Google Music Catching Up To Apple

Google is entering the digital music wars

Last week Google branched into the music world and went live with its Google Music beta, allowing you to upload 20,000 music files to the cloud, then stream it to your Android device.

This announcement was a part of this year’s Google I/O, the annual developer conference to discuss the next generation of Web, mobile and enterprise applications with Google.

Not surprisingly, this also follows Amazon’s recent release of the similar Cloud Drive.

With Google Music, your music and playlists are automatically kept in sync.

Even if you create a playlist on your phone, it will be instantly available on your computer or tablet. A feature called Instant Mix allows you to create a playlist of songs to that go well together.

When you’re offline, your most recently played music is automatically stored on your Android device and you can choose to make specific albums or playlists available when you’re not connected.

Another way to listen offline is caching your songs onto an SD card. This allows you to wire-lessly sync your music to your PC.

Soon Google Music will have a stand-alone PC application that will allow you to sync content, create playlists and download music similar to how you do it with iTunes.

I can foresee this becoming very appealing to music lovers who hate Apple.

This is the content that you Android users have been waiting for. You will no longer need a third-party application to sync and control your music library. Now Google has an app for that!

Register to join the Google Music beta at

It may take a while for you to receive an account, but take advantage of this while it’s free. Who knows how much they will charge when it comes out of the beta stage.

Note, if do you have an Android device, you can download and install the Music app on your phone immediately, however you won’t be able to access all the features until Google grants you an invitation.

Another big announcement with Google I/O was the addition of movies to the Android Market.
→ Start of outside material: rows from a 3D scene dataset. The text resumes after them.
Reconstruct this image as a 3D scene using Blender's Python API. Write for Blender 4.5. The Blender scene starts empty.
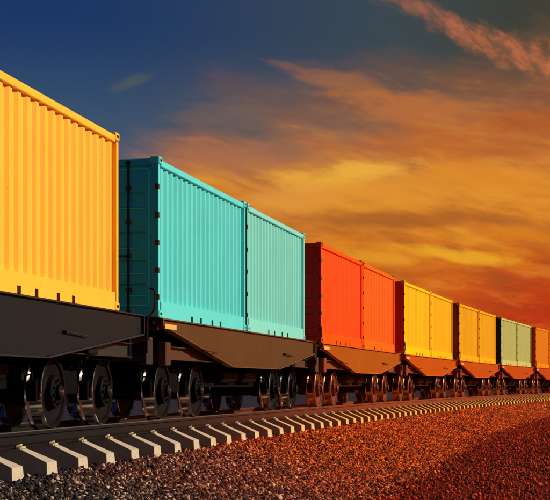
import bpy, math, random
import numpy as np
from mathutils import Vector, Matrix

# ------------------------------------------------------------------ scene, camera, sun, exposure
S = bpy.context.scene
COL = S.collection
R = math.radians
CAMZ = 1.70                      # eye above the flat ground
RAILZ = CAMZ - 0.606             # rail top
F = 1.692                        # container floor above rail top

cam = bpy.data.cameras.new('camera')
cam.sensor_width = 36.0
cam.lens = 36.0 * 1448.5 / 550.0
cam.shift_y = (384.5 - 250.0) / 550.0
cam.clip_start = 0.1
cam.clip_end = 20000
cam_o = bpy.data.objects.new('camera', cam)
COL.objects.link(cam_o)
cam_o.location = (0, 0, CAMZ)
cam_o.rotation_euler = (R(90), 0, 0)
S.camera = cam_o

SUN_AZ = R(84)                   # clockwise from +Y (view direction)
SUN_EL = R(24)
sl = bpy.data.lights.new('sun', 'SUN')
sl.energy = 5.0
sl.angle = R(0.5)
sl.color = (1.0, 0.83, 0.60)
so = bpy.data.objects.new('sun', sl)
COL.objects.link(so)
sd = Vector((math.sin(SUN_AZ)*math.cos(SUN_EL), math.cos(SUN_AZ)*math.cos(SUN_EL), math.sin(SUN_EL)))
so.rotation_euler = sd.to_track_quat('Z', 'Y').to_euler()
so.location = (30, 0, 30)

S.render.engine = 'CYCLES'
S.view_settings.view_transform = 'Standard'
S.view_settings.look = 'None'
S.view_settings.exposure = 0
S.view_settings.gamma = 1
S.view_settings.use_curve_mapping = False


def lin(c):
    c = c/255.0
    return c/12.92 if c <= 0.04045 else ((c+0.055)/1.055)**2.4


def rgb(r, g, b):
    return (lin(r), lin(g), lin(b), 1.0)


class NT:
    """small node-tree writer"""
    def __init__(s, tree):
        s.t = tree
        s.n = tree.nodes
        s.l = tree.links

    def node(s, typ, **kw):
        n = s.n.new(typ)
        for k, v in kw.items():
            setattr(n, k, v)
        return n

    def put(s, sock, v):
        if isinstance(v, bpy.types.NodeSocket):
            s.l.new(v, sock)
        elif v is not None:
            sock.default_value = v

    def m(s, op, a, b=None, c=None, clamp=False):
        n = s.node('ShaderNodeMath', operation=op, use_clamp=clamp)
        s.put(n.inputs[0], a)
        s.put(n.inputs[1], b)
        s.put(n.inputs[2], c)
        return n.outputs[0]

    def ss(s, x, lo, hi):        # smoothstep lo..hi -> 0..1
        n = s.node('ShaderNodeMapRange', interpolation_type='SMOOTHSTEP')
        s.put(n.inputs[0], x)
        n.inputs[1].default_value = lo
        n.inputs[2].default_value = hi
        return n.outputs[0]

    def mix(s, f, a, b, blend='MIX'):
        n = s.node('ShaderNodeMix', data_type='RGBA', blend_type=blend)
        s.put(n.inputs[0], f)
        s.put(n.inputs[6], a)
        s.put(n.inputs[7], b)
        return n.outputs[2]

    def comb(s, x, y, z):
        n = s.node('ShaderNodeCombineXYZ')
        s.put(n.inputs[0], x)
        s.put(n.inputs[1], y)
        s.put(n.inputs[2], z)
        return n.outputs[0]

    def noise(s, vec, scale, detail=4, rough=0.55, dist=0.0):
        n = s.node('ShaderNodeTexNoise')
        s.put(n.inputs['Vector'], vec)
        n.inputs['Scale'].default_value = scale
        n.inputs['Detail'].default_value = detail
        n.inputs['Roughness'].default_value = rough
        n.inputs['Distortion'].default_value = dist
        return n.outputs['Fac']

    def ramp(s, fac, stops, interp='LINEAR'):
        n = s.node('ShaderNodeValToRGB')
        cr = n.color_ramp
        cr.interpolation = interp
        while len(cr.elements) < len(stops):
            cr.elements.new(0.5)
        for e, (p, c) in zip(cr.elements, stops):
            e.position = p
            e.color = c
        s.put(n.inputs[0], fac)
        return n.outputs[0]


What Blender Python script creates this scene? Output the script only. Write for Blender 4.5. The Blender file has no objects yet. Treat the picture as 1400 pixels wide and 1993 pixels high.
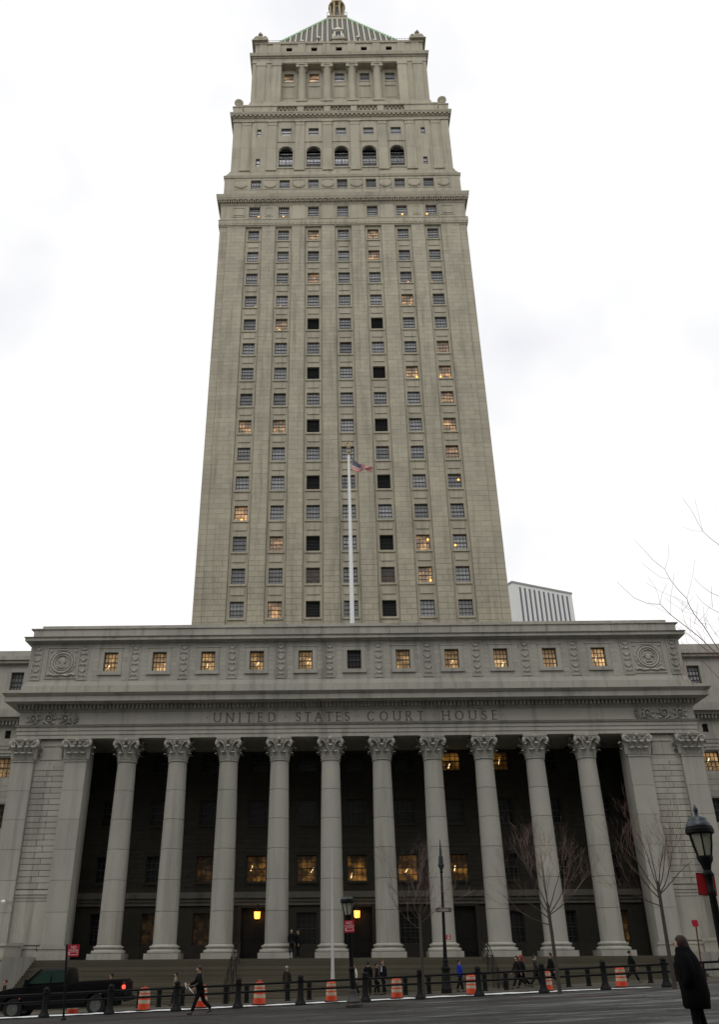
import bpy, bmesh, math, random
from mathutils import Vector, Matrix
random.seed(7)
S = bpy.context.scene
COL = S.collection
R = math.radians
sin, cos, pi = math.sin, math.cos, math.pi

# ------------------------------------------------------------------ camera
F_PX, PPX, PPY = 1647.83, 637.5, 996.5
YAW, PITCH, ROLL = -0.00824, 0.4834, -0.00769
CAM = Vector((0, 0, 1.6))
fw = Vector((sin(YAW) * cos(PITCH), cos(YAW) * cos(PITCH), sin(PITCH)))
r0 = Vector((cos(YAW), -sin(YAW), 0)); u0 = r0.cross(fw)
rt = r0 * cos(ROLL) + u0 * sin(ROLL); up = -r0 * sin(ROLL) + u0 * cos(ROLL)
cd = bpy.data.cameras.new('camera'); cam = bpy.data.objects.new('camera', cd); COL.objects.link(cam)
M4 = Matrix((rt, up, -fw)).transposed().to_4x4(); M4.translation = CAM
cam.matrix_world = M4
cd.sensor_fit = 'VERTICAL'; cd.sensor_height = 36.0; cd.sensor_width = 36.0
cd.lens = F_PX / 1993 * 36
cd.shift_x = (700 - PPX) / 1993
cd.clip_end = 3000; cd.clip_start = .1
S.camera = cam

# ------------------------------------------------------------------ sky, sun, exposure
W = bpy.data.worlds.new('World'); S.world = W; W.use_nodes = True
nt = W.node_tree; nt.nodes.clear()
SUN_EL, SUN_AZ = R(58), R(200)
out = nt.nodes.new('ShaderNodeOutputWorld'); bg = nt.nodes.new('ShaderNodeBackground')
sky = nt.nodes.new('ShaderNodeTexSky'); sky.sky_type = 'NISHITA'; sky.sun_disc = False
sky.sun_elevation = SUN_EL; sky.sun_rotation = SUN_AZ; sky.dust_density = 6; sky.air_density = 1.0; sky.ozone_density = 1
bw = nt.nodes.new('ShaderNodeHueSaturation'); bw.inputs['Saturation'].default_value = .12
nt.links.new(sky.outputs[0], bw.inputs['Color'])
tc = nt.nodes.new('ShaderNodeTexCoord')
nz = nt.nodes.new('ShaderNodeTexNoise'); nz.inputs['Scale'].default_value = 2.2; nz.inputs['Detail'].default_value = 4; nz.inputs['Roughness'].default_value = .55
nt.links.new(tc.outputs['Generated'], nz.inputs['Vector'])
cr = nt.nodes.new('ShaderNodeValToRGB')
cr.color_ramp.elements[0].position = .36; cr.color_ramp.elements[0].color = (8.7, 8.75, 9.5, 1)
cr.color_ramp.elements[1].position = .54; cr.color_ramp.elements[1].color = (11.6, 11.6, 11.6, 1)
nt.links.new(nz.outputs[0], cr.inputs[0])
mx = nt.nodes.new('ShaderNodeMix'); mx.data_type = 'RGBA'; mx.inputs['Factor'].default_value = .88   # thick overcast deck over the clear sky
nt.links.new(bw.outputs[0], mx.inputs[6]); nt.links.new(cr.outputs[0], mx.inputs[7])
nt.links.new(mx.outputs[2], bg.inputs['Color'])
bg.inputs['Strength'].default_value = .1
nt.links.new(bg.outputs[0], out.inputs['Surface'])

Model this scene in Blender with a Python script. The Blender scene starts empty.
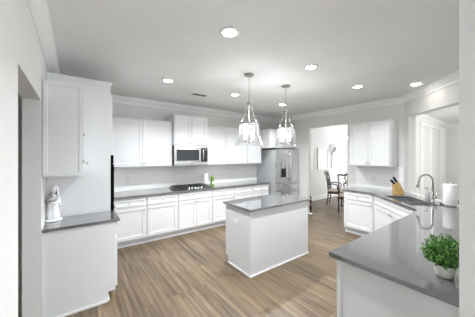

You can choose from thousands of movies starting at $1.99, and once you download a movie, it is viewable across all your Android devices. Google also released an update to the Verizon XOOM customers, and it will be included in the Android 2.2 and above devices in the coming weeks.

It sounds like Google is trying to mirror iTunes with all this.

Over the past two and a half years, Google shipped eight releases of the Android operating system, and already they’re talking about the next version – Ice Cream Sandwich. The goal with Ice Cream Sandwich is to deliver one operating system that works everywhere, regardless of which device you’re using. It will bring everything you love about the current operating system Honeycomb, including the holographic user interface, more multitasking, the new launcher and richer widgets.

As an Apple snob, I haven’t been that enthusiastic about Android products because of the lack of content. But things are looking up, and now I’m actually looking forward to seeing how much more Android will evolve.